STATED TASK —
From the records below, transcribe only the lines running from the one with "Keep writing the" through the one with "return root". Keep both of those end lines.

■ ■ ■ ■

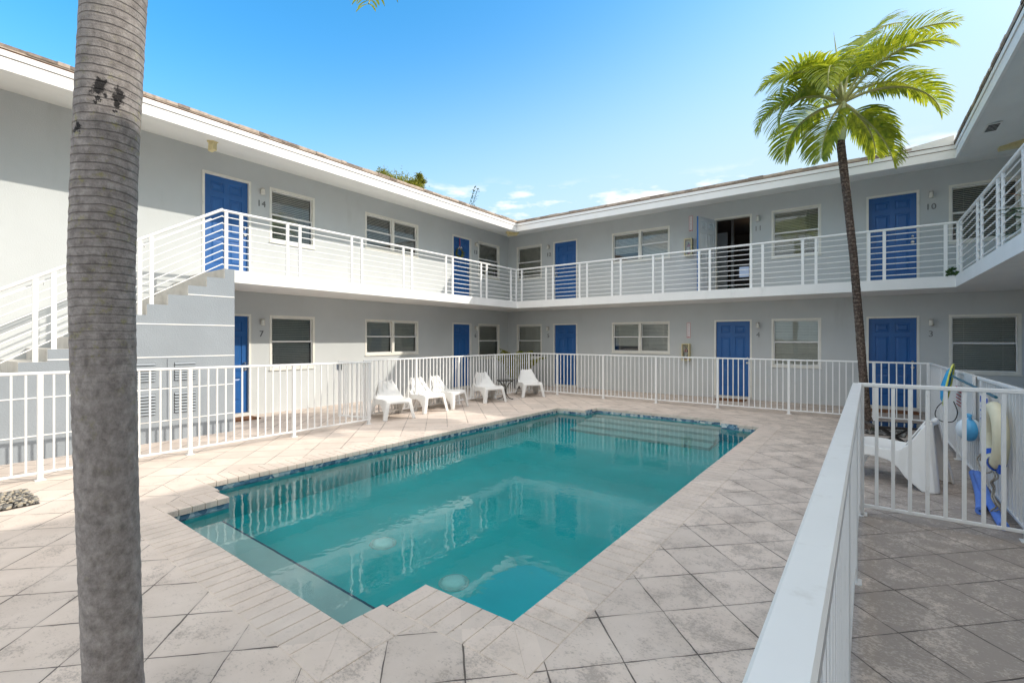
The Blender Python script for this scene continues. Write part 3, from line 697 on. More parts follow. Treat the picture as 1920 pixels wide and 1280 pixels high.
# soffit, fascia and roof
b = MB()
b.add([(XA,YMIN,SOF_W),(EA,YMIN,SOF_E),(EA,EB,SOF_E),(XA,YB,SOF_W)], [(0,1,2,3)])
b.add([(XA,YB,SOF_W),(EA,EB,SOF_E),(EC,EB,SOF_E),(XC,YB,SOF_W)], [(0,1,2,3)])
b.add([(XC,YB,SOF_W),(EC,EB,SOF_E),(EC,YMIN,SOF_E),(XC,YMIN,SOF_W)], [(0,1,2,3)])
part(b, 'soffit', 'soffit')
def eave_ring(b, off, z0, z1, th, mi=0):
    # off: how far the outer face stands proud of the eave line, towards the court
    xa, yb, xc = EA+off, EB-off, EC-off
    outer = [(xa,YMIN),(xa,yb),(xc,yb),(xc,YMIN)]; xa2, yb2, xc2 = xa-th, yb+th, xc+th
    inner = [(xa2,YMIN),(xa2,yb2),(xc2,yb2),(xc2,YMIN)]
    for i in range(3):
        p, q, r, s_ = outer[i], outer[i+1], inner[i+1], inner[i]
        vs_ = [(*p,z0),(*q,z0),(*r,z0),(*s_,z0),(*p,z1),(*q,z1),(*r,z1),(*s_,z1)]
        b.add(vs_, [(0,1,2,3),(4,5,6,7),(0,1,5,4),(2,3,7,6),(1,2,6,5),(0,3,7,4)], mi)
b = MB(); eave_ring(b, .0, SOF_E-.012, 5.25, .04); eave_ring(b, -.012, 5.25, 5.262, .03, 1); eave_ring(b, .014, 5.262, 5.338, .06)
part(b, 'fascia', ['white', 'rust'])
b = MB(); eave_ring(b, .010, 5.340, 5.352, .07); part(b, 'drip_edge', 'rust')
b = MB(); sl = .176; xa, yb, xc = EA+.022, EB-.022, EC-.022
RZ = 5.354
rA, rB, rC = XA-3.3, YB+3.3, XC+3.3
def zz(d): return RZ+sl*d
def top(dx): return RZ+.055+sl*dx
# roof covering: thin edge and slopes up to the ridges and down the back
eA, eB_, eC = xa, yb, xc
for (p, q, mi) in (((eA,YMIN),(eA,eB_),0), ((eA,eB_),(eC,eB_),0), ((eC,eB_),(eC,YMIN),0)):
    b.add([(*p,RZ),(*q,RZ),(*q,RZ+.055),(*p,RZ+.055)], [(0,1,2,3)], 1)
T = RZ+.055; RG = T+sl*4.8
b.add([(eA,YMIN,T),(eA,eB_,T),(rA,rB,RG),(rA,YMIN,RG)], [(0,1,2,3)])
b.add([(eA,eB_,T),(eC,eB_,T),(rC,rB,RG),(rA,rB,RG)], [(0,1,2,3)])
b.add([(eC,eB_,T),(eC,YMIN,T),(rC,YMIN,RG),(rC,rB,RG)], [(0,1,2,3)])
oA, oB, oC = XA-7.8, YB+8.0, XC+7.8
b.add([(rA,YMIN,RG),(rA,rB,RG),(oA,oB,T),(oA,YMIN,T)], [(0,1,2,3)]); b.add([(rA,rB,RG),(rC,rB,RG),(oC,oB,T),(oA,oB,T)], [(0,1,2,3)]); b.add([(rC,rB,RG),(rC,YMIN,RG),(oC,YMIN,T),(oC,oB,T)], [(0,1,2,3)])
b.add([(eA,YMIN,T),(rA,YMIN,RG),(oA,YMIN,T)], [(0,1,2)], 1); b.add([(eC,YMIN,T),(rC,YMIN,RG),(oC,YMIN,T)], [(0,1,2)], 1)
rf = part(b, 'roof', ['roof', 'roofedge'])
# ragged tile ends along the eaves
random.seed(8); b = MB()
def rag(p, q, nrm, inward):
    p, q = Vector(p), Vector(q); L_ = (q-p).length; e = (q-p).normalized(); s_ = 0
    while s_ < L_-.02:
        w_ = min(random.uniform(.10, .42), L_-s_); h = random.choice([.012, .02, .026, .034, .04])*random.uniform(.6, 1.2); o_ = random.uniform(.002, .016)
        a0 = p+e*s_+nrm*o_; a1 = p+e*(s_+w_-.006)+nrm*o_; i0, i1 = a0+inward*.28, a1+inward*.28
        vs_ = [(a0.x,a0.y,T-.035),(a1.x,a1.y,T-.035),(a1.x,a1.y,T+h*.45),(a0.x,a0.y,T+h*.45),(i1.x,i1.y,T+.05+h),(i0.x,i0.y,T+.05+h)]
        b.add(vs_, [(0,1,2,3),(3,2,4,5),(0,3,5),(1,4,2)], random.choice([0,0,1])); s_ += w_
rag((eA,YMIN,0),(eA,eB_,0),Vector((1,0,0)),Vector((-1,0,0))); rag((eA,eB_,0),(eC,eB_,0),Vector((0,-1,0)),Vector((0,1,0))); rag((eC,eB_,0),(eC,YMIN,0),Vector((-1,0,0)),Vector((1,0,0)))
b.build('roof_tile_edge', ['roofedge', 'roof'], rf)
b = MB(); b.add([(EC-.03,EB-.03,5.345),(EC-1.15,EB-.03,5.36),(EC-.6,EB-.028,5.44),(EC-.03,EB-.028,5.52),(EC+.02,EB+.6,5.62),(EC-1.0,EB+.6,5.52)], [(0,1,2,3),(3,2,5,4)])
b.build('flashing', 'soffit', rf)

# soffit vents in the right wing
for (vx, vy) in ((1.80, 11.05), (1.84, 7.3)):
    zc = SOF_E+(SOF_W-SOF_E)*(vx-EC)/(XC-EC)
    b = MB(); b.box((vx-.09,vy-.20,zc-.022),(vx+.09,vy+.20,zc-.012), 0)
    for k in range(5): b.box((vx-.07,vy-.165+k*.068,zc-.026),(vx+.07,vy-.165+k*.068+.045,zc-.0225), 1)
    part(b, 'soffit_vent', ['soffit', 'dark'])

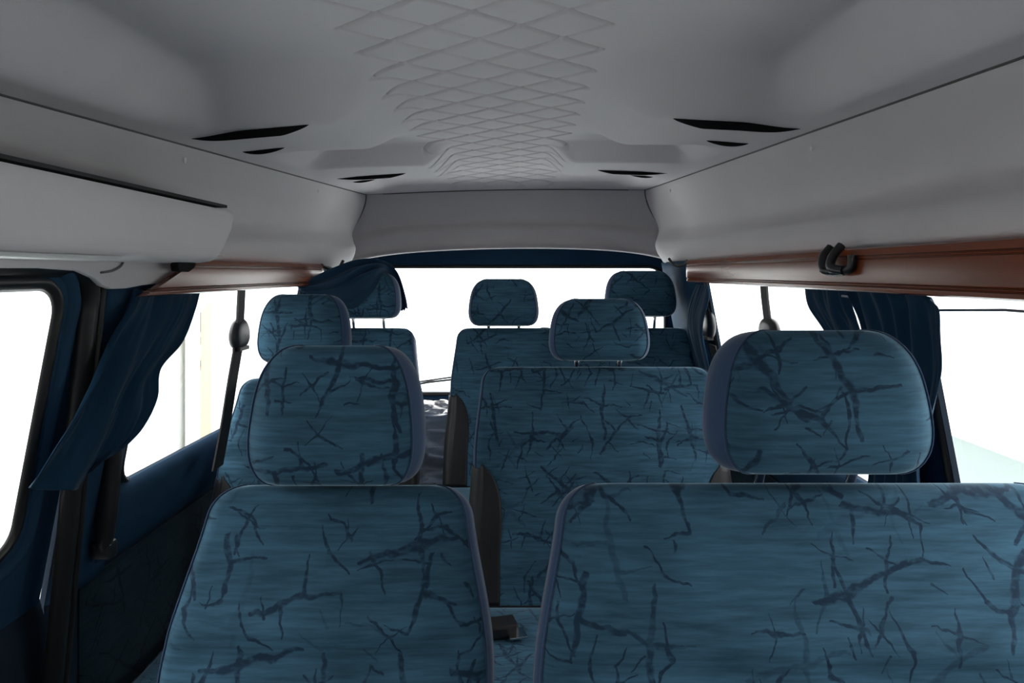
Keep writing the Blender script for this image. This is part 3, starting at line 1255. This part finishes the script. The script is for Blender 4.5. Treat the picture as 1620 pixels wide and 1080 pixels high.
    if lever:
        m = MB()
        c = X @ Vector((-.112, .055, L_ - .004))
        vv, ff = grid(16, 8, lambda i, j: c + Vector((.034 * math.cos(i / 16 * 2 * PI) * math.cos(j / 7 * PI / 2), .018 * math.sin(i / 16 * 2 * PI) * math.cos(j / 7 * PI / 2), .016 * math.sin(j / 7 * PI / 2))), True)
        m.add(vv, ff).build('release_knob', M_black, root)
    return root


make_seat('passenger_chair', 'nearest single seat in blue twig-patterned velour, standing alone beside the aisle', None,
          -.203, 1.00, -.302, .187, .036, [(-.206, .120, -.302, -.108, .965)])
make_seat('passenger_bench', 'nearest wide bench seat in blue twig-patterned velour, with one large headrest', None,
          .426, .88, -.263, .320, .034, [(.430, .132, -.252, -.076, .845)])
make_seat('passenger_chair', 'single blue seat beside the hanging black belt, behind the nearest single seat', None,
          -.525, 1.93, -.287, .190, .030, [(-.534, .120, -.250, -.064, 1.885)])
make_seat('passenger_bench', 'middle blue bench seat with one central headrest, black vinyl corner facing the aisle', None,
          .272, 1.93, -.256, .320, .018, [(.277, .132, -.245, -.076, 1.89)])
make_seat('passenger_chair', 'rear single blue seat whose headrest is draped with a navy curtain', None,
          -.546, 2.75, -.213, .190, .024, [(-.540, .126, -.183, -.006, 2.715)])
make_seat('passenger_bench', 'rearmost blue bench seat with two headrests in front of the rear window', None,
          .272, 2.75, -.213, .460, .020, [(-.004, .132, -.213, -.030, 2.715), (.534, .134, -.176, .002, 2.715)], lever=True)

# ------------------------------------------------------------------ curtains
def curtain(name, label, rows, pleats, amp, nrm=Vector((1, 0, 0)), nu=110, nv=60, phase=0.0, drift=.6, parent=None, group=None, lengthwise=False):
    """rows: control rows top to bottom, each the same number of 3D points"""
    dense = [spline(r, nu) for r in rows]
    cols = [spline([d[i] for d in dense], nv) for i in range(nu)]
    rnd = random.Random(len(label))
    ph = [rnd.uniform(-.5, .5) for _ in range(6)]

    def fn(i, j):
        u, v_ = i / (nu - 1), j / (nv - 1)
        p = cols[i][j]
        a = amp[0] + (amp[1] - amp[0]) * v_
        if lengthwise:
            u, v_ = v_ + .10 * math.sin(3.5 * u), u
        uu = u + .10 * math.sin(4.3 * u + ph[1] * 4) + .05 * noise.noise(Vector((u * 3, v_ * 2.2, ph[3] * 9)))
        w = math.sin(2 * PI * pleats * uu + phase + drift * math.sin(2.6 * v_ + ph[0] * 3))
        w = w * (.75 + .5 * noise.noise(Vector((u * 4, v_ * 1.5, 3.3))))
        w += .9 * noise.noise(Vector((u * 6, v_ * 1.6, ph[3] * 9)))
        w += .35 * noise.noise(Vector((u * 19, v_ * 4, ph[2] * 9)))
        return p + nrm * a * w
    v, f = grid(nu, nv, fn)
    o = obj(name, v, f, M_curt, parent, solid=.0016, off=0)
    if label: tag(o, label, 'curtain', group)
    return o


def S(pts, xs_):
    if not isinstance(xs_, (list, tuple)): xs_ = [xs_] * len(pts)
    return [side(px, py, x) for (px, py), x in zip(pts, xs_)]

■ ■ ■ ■

ANSWER —
Keep writing the Blender script for this image. This is part 3, starting at line 1255. This part finishes the script. The script is for Blender 4.5. Treat the picture as 1620 pixels wide and 1080 pixels high.
    if lever:
        m = MB()
        c = X @ Vector((-.112, .055, L_ - .004))
        vv, ff = grid(16, 8, lambda i, j: c + Vector((.034 * math.cos(i / 16 * 2 * PI) * math.cos(j / 7 * PI / 2), .018 * math.sin(i / 16 * 2 * PI) * math.cos(j / 7 * PI / 2), .016 * math.sin(j / 7 * PI / 2))), True)
        m.add(vv, ff).build('release_knob', M_black, root)
    return root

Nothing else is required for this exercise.